Mariana habla de su proyecto con el rostro iluminado. Dice emocionada: “No se trata de enseñar música, sino de crear música juntos y aprender unos de otros”. No se refiere a colegas ni a grandes maestros, sino a los niños del Proyecto Akokán y los adolescentes de la Escuela de Oficios.
Cuando Mariana me habla con tanta pasión siento que vale la pena seguir luchando por los sueños en la isla. Y no me siento sola. Estoy segura de que, como ella, hay más gente hermosa que prefiere pensar y actuar a contracorriente.
La miro y la escucho enamorada de este país y de sus conflictos, de sus angustias, de las posibilidades que le brinda para soñar y hacer soñar a otros a través del arte.

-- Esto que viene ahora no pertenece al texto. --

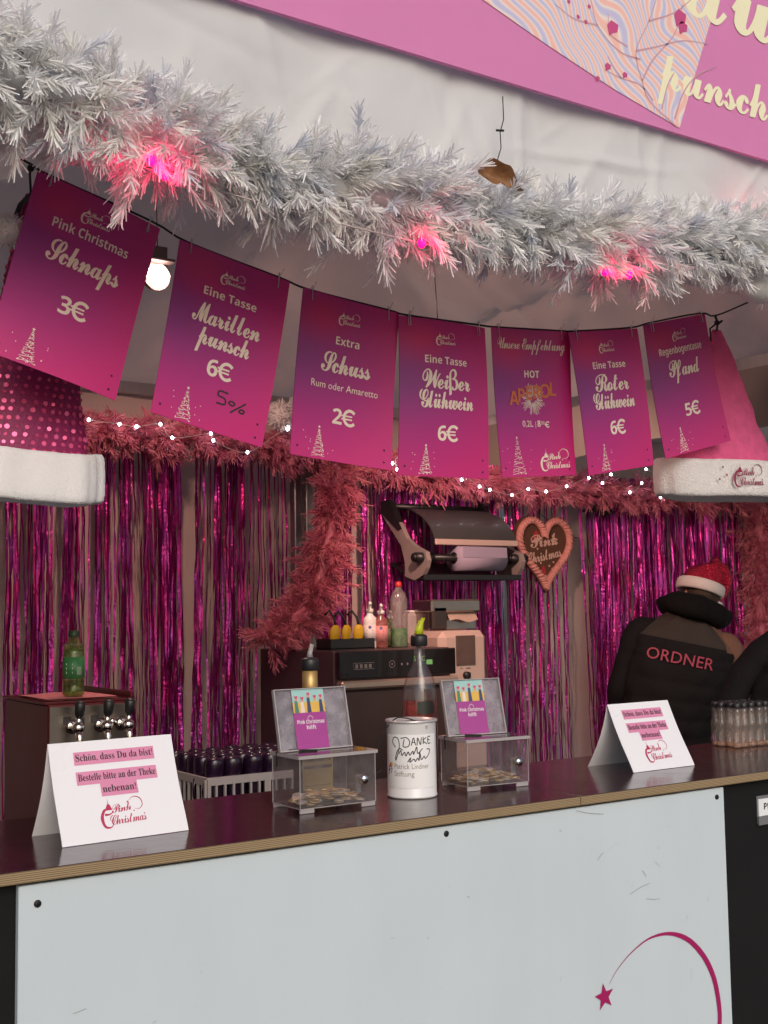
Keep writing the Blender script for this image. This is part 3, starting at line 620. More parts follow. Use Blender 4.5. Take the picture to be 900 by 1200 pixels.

Ella habla alemán, holandés e inglés; pero también habla cubano sin ningún rasgo foráneo. Sabe negociar con los tránsfugas del mercado agropecuario y sabe hacer traducción simultánea en un evento internacional de música clásica. Tiene facilidades al tener a su familia fuera de Cuba, pero anda en bicicleta, bajo el sol, por toda La Habana. Sufre las precariedades y el desabastecimiento, los maltratos y la apatía, las trabas burocráticas y los apagones; pero es una persona resistente y sabe que aquí está su motor.
Desde niña le gustaba la sensación de salir del agua. El cansancio después de nadar es la metáfora de la resistencia. Hay algo físico que la conecta con el mar. “Hay algo espiritual”, me dice. “El mar hace música, me tranquiliza, y me genera una conexión profunda con la naturaleza”. Pero en Holanda hay canales, le digo. “No es lo mismo”, me responde.
Con una sonrisa casi aguada cuenta que, cuando estaba pensando en regresar, hizo varios viajes cortos a modo de prueba. Muchas veces iba a descargas en el Pabellón Cuba y cuando se terminaba la actividad sus amigos proponían seguir la rumba en el Malecón. Y ella, que “todo” lo tenía allá en Europa, pensaba: “¡Qué lujo! Es un regalo poder estar aquí sentada”. Desde el mismo muro de aquella noche en la que decidió volver, llora y se ríe mientras me lo cuenta.